When I teach this – I do a lot of mentoring – I always need to say that you can’t look at my career and say I want to be “that guy”, because “that guy” really doesn’t exist anymore. I continue to help the NBA develop new talent all over the world. Photographers reach out from all four corners of the world to pick my brain. It’s one of my roles as being an ambassador of the profession, which is what I love doing and one of the reasons why I created the “Legends Of Sport” platform. It is very, very important to me to be creatively challenged, to have my creative juices kind of continually be replenished. And I love what I do. I still love going to games, but I’ve cut back quite a bit. Only because it’s very physically demanding. I don’t really travel that much anymore. I’m working hard on developing the Legends Of Sport platform which is really where I want to take the next phase of my work life. I want to take it off the court and bring it into the world of helping to promote and raise awareness about legendary athletes, moments, teams and those around the world of sports.

 

Legends Of Sport celebrates all of that, but gives the fans a sort of one-stop-shopping place to go for all things legendary in sports. This is now my sixth year of hosting a weekly podcast; over 170 episodes so far, where I talk to people who are connected to the world of sports in any way. The podcast is a lot of fun for me, I love doing it.
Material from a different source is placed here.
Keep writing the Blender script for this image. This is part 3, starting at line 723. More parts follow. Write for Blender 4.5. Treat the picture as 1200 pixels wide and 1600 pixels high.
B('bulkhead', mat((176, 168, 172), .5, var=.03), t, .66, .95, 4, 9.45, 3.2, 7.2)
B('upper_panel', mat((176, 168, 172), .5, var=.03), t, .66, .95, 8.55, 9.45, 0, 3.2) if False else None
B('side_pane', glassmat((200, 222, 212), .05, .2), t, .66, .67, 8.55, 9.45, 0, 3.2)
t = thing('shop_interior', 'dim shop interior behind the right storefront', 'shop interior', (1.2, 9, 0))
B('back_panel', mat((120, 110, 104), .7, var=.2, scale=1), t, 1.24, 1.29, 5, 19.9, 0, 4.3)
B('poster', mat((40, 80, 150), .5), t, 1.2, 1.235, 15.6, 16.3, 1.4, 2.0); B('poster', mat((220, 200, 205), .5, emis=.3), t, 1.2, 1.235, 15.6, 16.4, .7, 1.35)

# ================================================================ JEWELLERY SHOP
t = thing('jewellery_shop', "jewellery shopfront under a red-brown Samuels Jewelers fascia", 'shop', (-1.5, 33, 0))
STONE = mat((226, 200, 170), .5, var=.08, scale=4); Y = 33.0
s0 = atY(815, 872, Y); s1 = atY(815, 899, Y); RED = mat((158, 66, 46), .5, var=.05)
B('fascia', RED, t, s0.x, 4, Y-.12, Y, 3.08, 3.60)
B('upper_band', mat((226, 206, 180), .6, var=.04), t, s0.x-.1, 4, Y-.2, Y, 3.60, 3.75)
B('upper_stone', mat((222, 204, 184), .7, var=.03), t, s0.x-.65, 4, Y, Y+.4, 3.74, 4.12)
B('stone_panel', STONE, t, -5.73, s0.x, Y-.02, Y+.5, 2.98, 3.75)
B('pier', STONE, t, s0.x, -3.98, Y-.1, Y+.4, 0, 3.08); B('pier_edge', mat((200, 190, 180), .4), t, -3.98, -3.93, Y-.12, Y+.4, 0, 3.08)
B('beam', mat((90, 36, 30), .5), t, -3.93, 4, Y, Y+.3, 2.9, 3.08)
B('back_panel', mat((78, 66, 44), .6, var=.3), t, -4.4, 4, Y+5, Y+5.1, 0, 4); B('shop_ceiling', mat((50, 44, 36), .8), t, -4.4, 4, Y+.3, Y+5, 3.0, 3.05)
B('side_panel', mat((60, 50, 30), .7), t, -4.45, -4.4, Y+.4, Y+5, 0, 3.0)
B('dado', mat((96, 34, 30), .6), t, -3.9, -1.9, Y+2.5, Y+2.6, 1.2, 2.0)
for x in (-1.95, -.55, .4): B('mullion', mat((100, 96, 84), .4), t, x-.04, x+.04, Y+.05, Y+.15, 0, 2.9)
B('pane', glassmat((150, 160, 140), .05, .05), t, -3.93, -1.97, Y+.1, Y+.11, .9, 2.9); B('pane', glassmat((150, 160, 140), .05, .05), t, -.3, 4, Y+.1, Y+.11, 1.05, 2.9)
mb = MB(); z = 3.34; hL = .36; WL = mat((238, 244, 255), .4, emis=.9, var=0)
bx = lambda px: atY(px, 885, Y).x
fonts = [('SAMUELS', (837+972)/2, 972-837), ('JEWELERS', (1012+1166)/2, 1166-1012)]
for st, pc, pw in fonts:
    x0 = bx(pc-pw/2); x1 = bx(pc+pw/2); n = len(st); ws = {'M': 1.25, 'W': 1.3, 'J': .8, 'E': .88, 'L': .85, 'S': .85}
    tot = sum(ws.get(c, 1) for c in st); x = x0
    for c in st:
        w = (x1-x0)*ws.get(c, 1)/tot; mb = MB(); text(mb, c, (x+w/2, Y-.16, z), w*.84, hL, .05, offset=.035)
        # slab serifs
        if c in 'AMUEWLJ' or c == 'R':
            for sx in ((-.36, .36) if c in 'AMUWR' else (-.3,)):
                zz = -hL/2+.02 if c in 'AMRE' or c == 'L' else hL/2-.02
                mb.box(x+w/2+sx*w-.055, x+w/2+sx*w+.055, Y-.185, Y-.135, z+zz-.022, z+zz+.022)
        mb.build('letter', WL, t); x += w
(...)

I get to talk to people who I admire and have worked around for years, but also to those I would´ve never have the opportunity to talk to unless I had this platform.

 

I feel very inspired in my work life as I’m transitioning off the court and away from the camera to a platform where I´m able to continue my creative inspiration. We’re raising awareness, specifically about athletes who might need a little push as well as issues that are important to society such as mental health, social justice and pay equity. Sports is also an important legacy in families and it’s important for me to keep that flame going.